When these people are released from prison, they are immediately burdened with distraint orders and high debts that do not allow them to have official work contracts because nearly all of the income would be taken away from them, the paper writes.
“Two thirds of the prisoners who have debts got indebted during the time when they were convicted and imprisoned,” said Petr Schneedorfler, from the Lighthouse group that provides social assistance to prisoners.
Schneedorfler said prisoners usually owe about 250,000 crowns, though sometimes it is a far higher sum. He estimated that some 70,000 distraint orders for the seizure of property of prisoners were issued in the country.
The Prison Service has no information about the debts of the prison inmates, the paper writes.
Most debts, if they were dealt with in time, would not become so high.
A man who was sentenced to prison owned a flat in Most, west Bohemia, but still had to pay a mortgage of 770,000 crowns. He stopped paying the mortgage, when he was in prison. The bank seized the flat and sold it in an auction for 160,000 crowns. The man now owes 600,000 crowns because he pays a fine of 400 crowns per each day.
Schneedorfler said the man could have sold the flat before turning up in prison for approximately 400,000 crowns and his family would have been willing to help him pay the rest of the debt so that he would not have to pay a fine.
Not all prisoners are repeat violent criminals: they were sent to prison because they caused a serious road accident due to their exceptional failure, because they had an emotional fight with a person with whom they shared the household that resulted in a tragedy, or because they committed fraud, embezzlement or got involved with corrupt groups, Pravo writes.
These people had a flat or house, paid their mortgages and bills, and drove their children to school before they ended up in prison. And they mostly would like to return to their normal life after their release.
“All of a sudden, their life falls apart. They must pack their things and start serving the prison sentence,” Schneedorfler said.
He said people do not have time to settle their affairs or they forget to do it or they do not care under the pressure of the circumstances in such a situation. “This concerns for example old debts and unpaid insurance payments,” he added.
“There is the Probation Service. Somewhere they try to help more, somewhere less. But the increasing debts of the inmates are seldom dealt with,” Schneedorfler said.

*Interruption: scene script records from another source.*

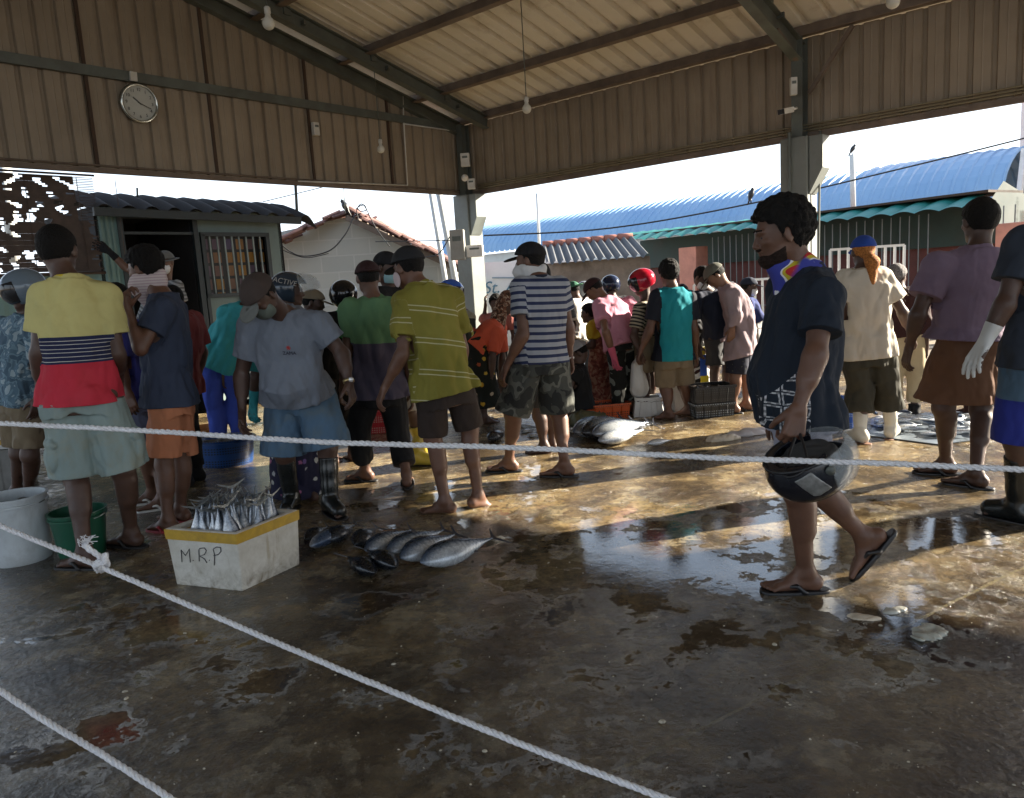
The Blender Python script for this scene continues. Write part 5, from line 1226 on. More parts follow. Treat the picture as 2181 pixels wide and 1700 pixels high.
person('yellow_top', 'woman in a yellow top and brown printed skirt bending behind the pink shirt man', dict(
    g=(1290, 872), H=1.45, yaw=70, lean=35, skin=1, seed=32, hair='bun', J=dict(hd=(1254, 668), nk=(1266, 688), eL=(1262, 735), wL=(1240, 742)), top=dict(m=cloth('yellow_top', (.5, .36, .03)), sl=.7), bot=dict(m=BRW, len=1.85, skirt=1, name='skirt')))
person('helmet_b', 'person in a dark blue helmet behind the pink shirt man', dict(g=(1312, 848), H=1.50, yaw=10, skin=1, seed=33, hair=None, J=dict(hd=(1300, 612)), cap=('helmet', gloss('dark_blue_helmet_paint', (.012, .02, .05)), m_smoke), top=dict(m=DGREY), bot=dict(m=DGREY, len=1.8, name='trousers')))
person('helmet_c', 'person in a pale grey helmet behind, between green cap and pink shirt', dict(g=(1246, 832), H=1.42, yaw=30, skin=1, seed=34, hair=None, J=dict(hd=(1244, 622)), cap=('helmet', gloss('pale_grey_helmet_paint', (.3, .33, .36)), m_smoke), top=dict(m=cloth('slate_shirt', (.1, .13, .17))), bot=dict(m=DGREY, len=1.8, name='trousers')))
person('red_helmet', 'person in a red helmet and cream and black striped tee holding a white bag', dict(
    g=(1385, 880), H=1.58, yaw=60, hy=80, hp=15, skin=1, seed=35, hair=None, shoe='flip', J=dict(hd=(1366, 604), nk=(1375, 648), eL=(1350, 716), wL=(1362, 748, -.1)), cap=('helmet', M('red_black_helmet', (.40, .012, .03), .15, 0, .9, 3), m_smoke),
    top=dict(m=cloth('cream_black_striped_tee', pat=stripes((.02, .018, .018), (.42, .37, .28), .125, .5)), sl=.7), bot=dict(m=KHAKI, len=1.0)))
def pat_teal(t, g):
    s = t.sep(g); m = t.math('GREATER_THAN', t.math('ABSOLUTE', s[0]), .160)
    return t.mix(m, (.012, .25, .30), (.012, .015, .025))
person('teal', 'curly haired man from behind in a teal tee with black sleeves and khaki shorts', dict(
    H=1.58, yaw=8, hy=10, w=1.12, skin=0, seed=36, hair='curly', fL=72, fR=60, hs=1.08,
    J=dict(hd=(1424, 584), nk=(1434, 616), sL=(1400, 632), sR=(1468, 634), eL=(1384, 702), wL=(1364, 748, -.05), eR=(1478, 700), wR=(1482, 758), hL=(1418, 762), hR=(1450, 762), kL=(1418, 828), kR=(1456, 822), aL=(1424, 892), aR=(1466, 884)),
    top=dict(m=cloth('teal_black_tee', pat=pat_teal), hem=-.03, sl=.72, lo=1.0, amp=.012), bot=dict(m=KHAKI, len=.92, rh=.10)))
person('dark_companion', 'person in dark tee and black and white skirt right beside the teal tee man', dict(
    g=(1478, 862), H=1.42, yaw=0, skin=1, seed=37, hair='short', J=dict(hd=(1452, 626, .3)), top=dict(m=DGREY, sl=.9), bot=dict(m=cloth('black_white_skirt', pat=blotch([(.02, .02, .02), (.5, .5, .5), (.03, .01, .01)], 6, (.47, .58))), len=1.5, skirt=1, name='skirt')))
person('navy_mask', 'man in dark navy tee, grey shorts and white mask beside the mauve shirt man', dict(
    g=(1535, 868), H=1.56, yaw=-150, hy=-140, hp=40, lean=12, skin=1, seed=38, hair='crop', J=dict(hd=(1496, 592), nk=(1512, 624)), mask=WMASK, top=dict(m=NAVY, sl=.8), bot=dict(m=DGREY, len=.95)))
MAU = cloth('mauve_long_sleeve', (.30, .23, .25)); PSH = cloth('dark_patterned_shorts', pat=flowers((.014, .016, .03), [(.08, .09, .07), (.06, .06, .05)], 26, .25))
person('mauve', 'man in mauve long sleeved shirt, grey cap and dark patterned shorts bending left', dict(
    H=1.62, yaw=74, hy=80, hp=45, lean=30, skin=2, seed=39, hair='short', shoe='flip', hump=.06,
    J=dict(hd=(1524, 588), nk=(1546, 612), sL=(1562, 628), sR=(1556, 622), eL=(1566, 668), wL=(1560, 700), eR=(1546, 700), wR=(1524, 732), hL=(1574, 738), hR=(1580, 736), kL=(1566, 806), kR=(1588, 804), aL=(1562, 882), aR=(1590, 876)),
    cap=('cap', cloth('grey_green_cap', (.11, .11, .09))), dR=(-.4, 0, -1), top=dict(m=MAU, hem=-.18, sl=1.75, lo=1.05, amp=.013), bot=dict(m=PSH, len=.85, rh=.098)))
person('navy_far', 'far figure in navy cap, white mask and blue tee left of the walking man', dict(g=(1604, 822), H=1.52, yaw=-100, hy=-100, skin=1, seed=40, hair='short', J=dict(hd=(1596, 612)), cap=('cap', NAVY), mask=WMASK, top=dict(m=cloth('bright_navy_tee', (.03, .045, .16))), bot=dict(m=cloth('pale_trousers', (.4, .4, .4)), len=1.8, name='trousers')))
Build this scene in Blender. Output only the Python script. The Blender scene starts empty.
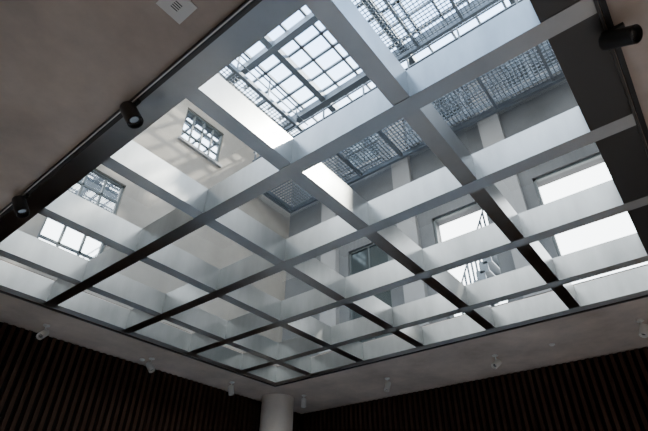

One man was well prepared for the serving of his prison sentence but he forgot to suspend his trade licence, which meant that he had to cover advance health insurance payments. He did not do so and his debt kept increasing.
Along with the prison stigma, debts often prevent people from leading a normal life after their release and they more or less force them to do something illegal, which gets them to prison sooner or later again. For a former prisoner, it is a problem to get a job even if companies are seeking labourers.
Miroslav, 35, who received a suspended sentence for stealing electronics from a firm, said he even could not be a garbage collector because his criminal record was not clean and the collectors get keys from houses.
Miroslav, who had been a successful financial consultant, managed to have his punishment finally deleted from his criminal record and he is a labourer in a car company, Pravo writes.
Schneedorfler said 85 percent of the prison inmates have only elementary or low apprentice education and they do not understand legal documents concerning debts. Unfortunately, the prison staff do not understand them either, he said.